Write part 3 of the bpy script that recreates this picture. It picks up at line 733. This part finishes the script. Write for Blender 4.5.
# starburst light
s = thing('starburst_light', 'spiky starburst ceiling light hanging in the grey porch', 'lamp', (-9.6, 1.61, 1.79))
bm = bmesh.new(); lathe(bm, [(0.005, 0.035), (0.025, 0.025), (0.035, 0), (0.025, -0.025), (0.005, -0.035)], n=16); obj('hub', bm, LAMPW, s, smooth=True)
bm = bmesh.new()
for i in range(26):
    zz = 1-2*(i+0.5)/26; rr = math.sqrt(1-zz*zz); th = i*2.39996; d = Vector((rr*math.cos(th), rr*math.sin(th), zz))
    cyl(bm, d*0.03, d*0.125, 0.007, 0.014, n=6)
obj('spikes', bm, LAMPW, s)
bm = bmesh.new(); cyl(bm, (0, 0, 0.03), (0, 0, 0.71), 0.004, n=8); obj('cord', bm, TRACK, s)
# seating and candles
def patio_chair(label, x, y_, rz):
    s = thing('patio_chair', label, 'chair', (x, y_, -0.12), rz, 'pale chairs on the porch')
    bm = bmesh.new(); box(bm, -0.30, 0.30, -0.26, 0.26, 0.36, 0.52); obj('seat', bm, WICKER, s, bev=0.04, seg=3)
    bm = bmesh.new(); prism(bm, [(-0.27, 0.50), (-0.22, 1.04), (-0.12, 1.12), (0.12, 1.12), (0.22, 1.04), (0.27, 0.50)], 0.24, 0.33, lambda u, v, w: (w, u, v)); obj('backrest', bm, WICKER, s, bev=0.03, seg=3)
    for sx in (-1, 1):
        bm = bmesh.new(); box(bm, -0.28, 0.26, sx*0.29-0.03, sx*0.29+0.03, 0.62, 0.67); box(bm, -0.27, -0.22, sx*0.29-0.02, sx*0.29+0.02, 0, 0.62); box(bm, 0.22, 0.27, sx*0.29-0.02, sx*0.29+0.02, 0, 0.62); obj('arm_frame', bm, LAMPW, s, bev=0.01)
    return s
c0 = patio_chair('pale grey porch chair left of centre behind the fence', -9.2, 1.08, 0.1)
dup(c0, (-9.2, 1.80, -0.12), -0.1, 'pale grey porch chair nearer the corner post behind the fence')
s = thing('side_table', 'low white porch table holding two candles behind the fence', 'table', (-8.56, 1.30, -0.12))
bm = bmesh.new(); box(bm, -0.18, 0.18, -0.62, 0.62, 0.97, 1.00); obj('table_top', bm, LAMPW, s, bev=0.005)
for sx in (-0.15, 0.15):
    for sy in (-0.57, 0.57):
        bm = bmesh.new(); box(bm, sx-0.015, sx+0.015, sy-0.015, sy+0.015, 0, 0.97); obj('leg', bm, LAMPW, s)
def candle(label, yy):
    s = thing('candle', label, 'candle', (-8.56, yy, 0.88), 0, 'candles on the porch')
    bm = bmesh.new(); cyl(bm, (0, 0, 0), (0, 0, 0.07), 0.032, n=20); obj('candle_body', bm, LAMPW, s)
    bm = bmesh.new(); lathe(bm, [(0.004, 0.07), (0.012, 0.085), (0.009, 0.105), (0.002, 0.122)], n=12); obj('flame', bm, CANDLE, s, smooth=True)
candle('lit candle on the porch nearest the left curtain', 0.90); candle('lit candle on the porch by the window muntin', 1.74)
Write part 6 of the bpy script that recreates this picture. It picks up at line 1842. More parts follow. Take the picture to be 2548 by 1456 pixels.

● ● ●

▶ Goal: Transcribe the data above in full, exactly.

▶ Exercise response:
Write part 3 of the bpy script that recreates this picture. It picks up at line 733. This part finishes the script. Write for Blender 4.5.
# starburst light
s = thing('starburst_light', 'spiky starburst ceiling light hanging in the grey porch', 'lamp', (-9.6, 1.61, 1.79))
bm = bmesh.new(); lathe(bm, [(0.005, 0.035), (0.025, 0.025), (0.035, 0), (0.025, -0.025), (0.005, -0.035)], n=16); obj('hub', bm, LAMPW, s, smooth=True)
bm = bmesh.new()
for i in range(26):
    zz = 1-2*(i+0.5)/26; rr = math.sqrt(1-zz*zz); th = i*2.39996; d = Vector((rr*math.cos(th), rr*math.sin(th), zz))
    cyl(bm, d*0.03, d*0.125, 0.007, 0.014, n=6)
obj('spikes', bm, LAMPW, s)
bm = bmesh.new(); cyl(bm, (0, 0, 0.03), (0, 0, 0.71), 0.004, n=8); obj('cord', bm, TRACK, s)
# seating and candles
def patio_chair(label, x, y_, rz):
    s = thing('patio_chair', label, 'chair', (x, y_, -0.12), rz, 'pale chairs on the porch')
    bm = bmesh.new(); box(bm, -0.30, 0.30, -0.26, 0.26, 0.36, 0.52); obj('seat', bm, WICKER, s, bev=0.04, seg=3)
    bm = bmesh.new(); prism(bm, [(-0.27, 0.50), (-0.22, 1.04), (-0.12, 1.12), (0.12, 1.12), (0.22, 1.04), (0.27, 0.50)], 0.24, 0.33, lambda u, v, w: (w, u, v)); obj('backrest', bm, WICKER, s, bev=0.03, seg=3)
    for sx in (-1, 1):
        bm = bmesh.new(); box(bm, -0.28, 0.26, sx*0.29-0.03, sx*0.29+0.03, 0.62, 0.67); box(bm, -0.27, -0.22, sx*0.29-0.02, sx*0.29+0.02, 0, 0.62); box(bm, 0.22, 0.27, sx*0.29-0.02, sx*0.29+0.02, 0, 0.62); obj('arm_frame', bm, LAMPW, s, bev=0.01)
    return s
c0 = patio_chair('pale grey porch chair left of centre behind the fence', -9.2, 1.08, 0.1)
dup(c0, (-9.2, 1.80, -0.12), -0.1, 'pale grey porch chair nearer the corner post behind the fence')
s = thing('side_table', 'low white porch table holding two candles behind the fence', 'table', (-8.56, 1.30, -0.12))
bm = bmesh.new(); box(bm, -0.18, 0.18, -0.62, 0.62, 0.97, 1.00); obj('table_top', bm, LAMPW, s, bev=0.005)
for sx in (-0.15, 0.15):
    for sy in (-0.57, 0.57):
        bm = bmesh.new(); box(bm, sx-0.015, sx+0.015, sy-0.015, sy+0.015, 0, 0.97); obj('leg', bm, LAMPW, s)
def candle(label, yy):
    s = thing('candle', label, 'candle', (-8.56, yy, 0.88), 0, 'candles on the porch')
    bm = bmesh.new(); cyl(bm, (0, 0, 0), (0, 0, 0.07), 0.032, n=20); obj('candle_body', bm, LAMPW, s)
    bm = bmesh.new(); lathe(bm, [(0.004, 0.07), (0.012, 0.085), (0.009, 0.105), (0.002, 0.122)], n=12); obj('flame', bm, CANDLE, s, smooth=True)
candle('lit candle on the porch nearest the left curtain', 0.90); candle('lit candle on the porch by the window muntin', 1.74)
Write part 6 of the bpy script that recreates this picture. It picks up at line 1842. More parts follow. Take the picture to be 2548 by 1456 pixels.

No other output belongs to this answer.